Four weeks before Conservatives go to the polls (July 22) to elect their next leader and, incidentally, the next British prime minister, Boris Johnson admits that the orderly “no deal” he is describing necessitates a deal with the EU.

In an LBC radio interview, Johnson admitted that he could not hope for a “standstill” trade relationship with the EU after Brexit unless the other 27 EU member states agreed. “What you can’t do is unilaterally use a Gatt 24 solution,” Mr Johnson admitted, “but you could agree with our EU friends and partners to go forward together on that basis.”

He said a refusal by the 27 to concede to these terms would be “bizarre,” likening the lack of consensus to Napoleon’s blockade.
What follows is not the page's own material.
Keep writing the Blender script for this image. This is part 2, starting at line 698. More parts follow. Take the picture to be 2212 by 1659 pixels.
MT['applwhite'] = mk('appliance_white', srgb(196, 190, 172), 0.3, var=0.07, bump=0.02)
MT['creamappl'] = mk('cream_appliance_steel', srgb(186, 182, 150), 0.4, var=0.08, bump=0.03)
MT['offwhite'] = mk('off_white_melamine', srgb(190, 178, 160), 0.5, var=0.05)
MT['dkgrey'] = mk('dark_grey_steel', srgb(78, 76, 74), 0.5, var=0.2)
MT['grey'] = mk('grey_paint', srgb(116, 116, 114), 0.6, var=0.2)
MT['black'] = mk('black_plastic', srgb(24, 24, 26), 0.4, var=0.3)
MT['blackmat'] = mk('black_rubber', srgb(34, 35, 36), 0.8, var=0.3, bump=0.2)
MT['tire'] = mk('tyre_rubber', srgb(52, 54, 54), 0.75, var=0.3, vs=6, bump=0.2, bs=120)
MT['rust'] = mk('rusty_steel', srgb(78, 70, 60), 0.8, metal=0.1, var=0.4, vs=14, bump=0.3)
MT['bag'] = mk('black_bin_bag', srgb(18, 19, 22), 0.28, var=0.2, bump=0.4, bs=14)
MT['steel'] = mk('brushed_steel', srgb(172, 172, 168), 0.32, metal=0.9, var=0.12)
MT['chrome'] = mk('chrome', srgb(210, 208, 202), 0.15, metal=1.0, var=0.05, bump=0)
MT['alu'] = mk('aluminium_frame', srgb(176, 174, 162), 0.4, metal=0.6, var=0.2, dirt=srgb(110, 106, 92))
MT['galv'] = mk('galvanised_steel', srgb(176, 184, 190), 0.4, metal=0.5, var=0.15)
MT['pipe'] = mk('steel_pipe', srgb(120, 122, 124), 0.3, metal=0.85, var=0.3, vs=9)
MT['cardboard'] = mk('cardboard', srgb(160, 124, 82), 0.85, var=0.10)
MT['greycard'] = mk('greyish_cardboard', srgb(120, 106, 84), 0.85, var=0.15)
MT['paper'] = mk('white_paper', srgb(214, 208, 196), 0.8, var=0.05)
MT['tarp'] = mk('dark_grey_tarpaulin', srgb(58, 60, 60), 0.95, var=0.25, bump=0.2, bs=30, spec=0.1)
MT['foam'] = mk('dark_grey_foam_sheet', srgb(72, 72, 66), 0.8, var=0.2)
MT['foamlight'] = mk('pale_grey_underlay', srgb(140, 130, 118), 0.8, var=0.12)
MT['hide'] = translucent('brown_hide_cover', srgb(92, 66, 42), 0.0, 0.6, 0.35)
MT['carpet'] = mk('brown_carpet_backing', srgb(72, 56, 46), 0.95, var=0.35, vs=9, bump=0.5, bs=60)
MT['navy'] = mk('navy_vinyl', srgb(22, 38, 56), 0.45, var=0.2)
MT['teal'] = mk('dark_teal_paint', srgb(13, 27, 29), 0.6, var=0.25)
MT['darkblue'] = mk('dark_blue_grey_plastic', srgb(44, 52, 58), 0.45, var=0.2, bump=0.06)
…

When challenged with the disagreement expressed by the Governor of the Bank of England, Mark Carney, who said that zero tariffs is not an option for the EU – who has to extend the same trade terms to all “third countries” unless they have a trade deal – Johnson professed that “he is wrong in thinking this is not an option; it is certainly an option.”

Johnson is seeking the support of 160,000 Conservative members, who by and large are largely Eurosceptic. Johnson went on to pledge, once again, that leaving the EU on October 31st is a “do or die” commitment, “come what may,” reiterating he would not seek to delay the deadline while making clear he would withhold the agreed payment of a £39bn Withdrawal Agreement settlement with the EU.

Mr Johnson has since been challenging his main rival Jeremy Hunt – whom he won’t debate on television – to commit that he will lead the UK outside the EU on October 31st, “no matter what.” Mr Hunt has indicated he will seek extra time if he felt he was close to getting a better deal.

“Leaving on 31st October – with no ifs, buts or maybes – is the only way to restore trust in our democracy. In short this is about whether the original people’s vote will be respected,” Jonson asserted on Twitter.

Mr Johnson has also raised eyebrows by making a series of uncosted spending pledges. A report by the Institute for Fiscal Studies think-tank makes clear that a series of tax cut proposals could cost the economy £20bn and would set the budget off track.